A polémica proposta 397C do Bloco aprovada pelo PCP, PEV, BE, PSD, Chega e Joacine Katar Moreira e a abstenção do PAN e CDS, poderá ir parar às mãos dos juízes do Tribunal Constitucional, se o Ministério das Finanças concretizar a ameaça de pedir a fiscalização sucessiva desta alteração que impede a injeção de 476,6 milhões de euros do Fundo de Resolução no Novo Banco no Orçamento do Estado para 2021 (OE 2021). Em causa deverá estar a interpretação do Palácio Ratton do artigo 105.º da Constituição da República Portuguesa aplicada a esta alteração aprovada pelo Parlamento, contra a vontade do PS e da Iniciativa Liberal.
“O artigo 105.º da Constituição exige que se tenha em conta nos Orçamentos as obrigações decorrentes de lei e de contrato“, recorda José Luís Moreira da Silva, advogado e sócio da SRS, em declarações ao ECO. O mesmo artigo tinha sido referido pelo constitucionalista Paulo Otero à Rádio Renascença, que noticiou a intenção do ministro das Finanças, João Leão, de enviar esta alteração para o Tribunal Constitucional. “Uma das possibilidades é suscitar a fiscalização da norma junto do Tribunal Constitucional”, admitiu Leão.
O artigo 105.º da Constituição refere-se ao Orçamento e o seu ponto dois poderá ser aplicado a esta situação: “O Orçamento é elaborado de harmonia com as grandes opções em matéria de planeamento e tendo em conta as obrigações decorrentes de lei ou de contrato“. O Governo e o PS alegam que esta decisão coloca em causa o cumprimento do contrato assinado entre o Estado e o Lone Star na venda do Novo Banco. Por outro lado, o PSD quer cumprir o contrato, mas apenas fazer a transferência no próximo ano, através de um Orçamento Suplementar (com o voto favorável dos social-democratas), após conhecida a auditoria do Tribunal de Contas.
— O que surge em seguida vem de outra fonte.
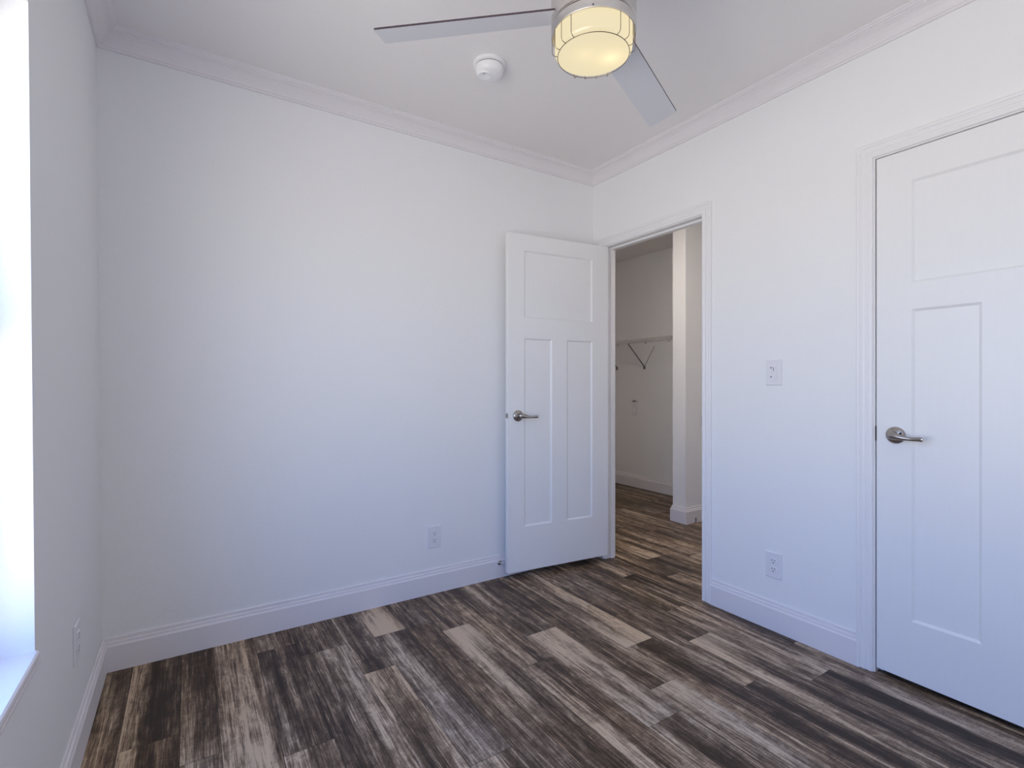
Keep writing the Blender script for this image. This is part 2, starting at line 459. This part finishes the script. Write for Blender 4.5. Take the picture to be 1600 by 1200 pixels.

O ECO questionou o Ministério das Finanças sobre que artigo da Constituição irá invocar caso concretize a ameaça de enviar a alteração para fiscalização sucessiva do Tribunal Constitucional, mas não obteve resposta até à publicação deste artigo.
O constitucionalista José Luís Moreira da Silva recorda ainda o artigo seguinte, o 106.º, que “exige que o Orçamento seja feito de acordo com a Lei de Enquadramento Orçamental (LEO)”, a qual também foi referida por João Leão: “A proposta aprovada viola a LEO”, disse o ministro das Finanças no encerramento da discussão do OE 2021. Na LEO, o artigo 44.º/2.ª “exige que seja considerado as despesas decorrentes de contratos, como despesas obrigatórias“, o que reforça a ideia que está na Constituição.
Para José Luís Moreira da Silva a conclusão é que estes artigos podem aplicar-se ao contrato do Novo Banco: “Ora, sendo a transferência para o Fundo de Resolução decorrente do contrato de privatização do Novo Banco, como uma despesa contingente, pode considerar-se que é uma despesa obrigatória que tem de figurar forçosamente no Orçamento“. “Sendo eventualmente uma despesa obrigatória, a Constituição e a Lei obrigam a que faça parte da Lei do Orçamento, até por transparência da despesa pública, pois é um encargo que o Estado assumiu e que tem de pagar, logo deve estar no Orçamento“, acrescenta.
Pedido de fiscalização sucessiva só pode ser pedido a 1 de janeiro
O OE 2021 já está aprovado e se o processo seguir a tramitação normal será publicado em Diário da República a 1 de janeiro, entrando em vigor. Antes disso, apenas o Presidente da República pode pedir a fiscalização preventiva da lei do OE, tendo até oito dias para a requerer ao Tribunal Constitucional desde que o documento final do OE entra em Belém.
Caso o faça, o Tribunal Constitucional terá 25 dias para decidir (ou menos tempo se Marcelo Rebelo de Sousa pedir e solicitar urgência). Se não houver inconstitucionalidade, pode promulgar. Esta opção levaria a uma intervenção política do Presidente da República, que ainda não se pronunciou sobre o caso, contra o PSD e deveria levar a um atraso da publicação do OE (e à atribuição dos apoios que estão previstos) no meio de uma crise pandémica.
A alternativa passa por pedir uma fiscalização sucessiva abstrata dessa norma específica da lei do OE, após a sua promulgação e publicação em Diário da República, sendo que esse pedido pode ser feito pelo Presidente da República, pelo Governo ou por 1/10 dos deputados (neste caso, o grupo parlamentar do PS).
Se for essa a opção, a norma continuará em vigor até que o Tribunal Constitucional a declare inconstitucional, se for esse o sentido da decisão. Porém, neste tipo de pedido os juízes do Palácio Ratton não têm prazos a cumprir e a decisão poderá demorar meses. A injeção para o Novo Banco foi feita nos últimos anos em maio.
Há ainda outro cenário mais arriscado, refere José Luís Moreira da Silva: o Governo pode “pagar e esperar que a decisão do Tribunal Constitucional lhe seja favorável, pois nesse caso retroage e declara a norma em causa nula desde o seu início”. Contudo, reconhece que existe um “elemento de risco para o primeiro-ministro, por poder estar a praticar um ato financeiro ilegal, por violar o OE”.